The state Legislature has agreed to pay up to $28 million in gap funds each year for 30 years. For the past two years, however, the General Assembly has delayed its appropriation of the gap funds and diverted the funds elsewhere.

This year, the Senate even removed funding for the project altogether but later agreed in budget negotiations to a one-year delay in funding instead.

Apparently, the new round of questions from the committee chairmen is a continued challenge to the project.

“Transportation infrastructure needs in this state are great and we all must grapple with which projects to finance and how to finance them,” states their letter to Joyner.

Local officials say the questions by the Republican lawmakers signal a serious threat to the bridge project.

“I am very worried they will not come back next year and refund the bridge even though we have assurances they will,” Currituck Commissioner Owen Etheridge said.

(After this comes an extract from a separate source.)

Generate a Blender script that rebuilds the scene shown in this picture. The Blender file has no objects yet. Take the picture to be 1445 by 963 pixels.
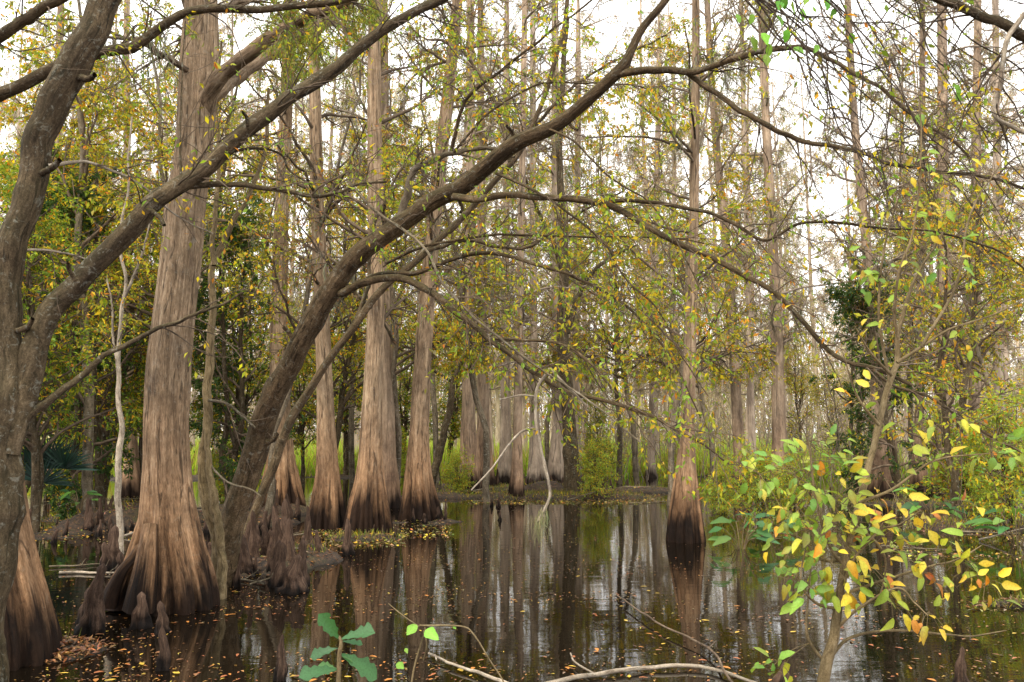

The General Assembly is expected to hammer out next year’s budget during its winter session. Funding for the bridge is expected to be part of those budget deliberations.

In the meantime, the state will be working toward finalizing its agreement with CDC.

The Turnpike Authority has projected its commercial agreement with CDC will be ready by October. The next steps would be the project’s final design and environmental permits before the financial closing in December 2013.

Joyner said any legal challenge to the project — which the Turnpike Authority is expecting — would not increase the state’s $10 million liability.

“Historically, environmental lawsuits do not kill projects but they can delay projects,” Joyner said. “Eventually projects go forward assuming financial conditions allow. We have anticipated a reasonable delay from litigation.”

The lawmakers’ letter states their committee plans to meet this fall to review the information from Joyner.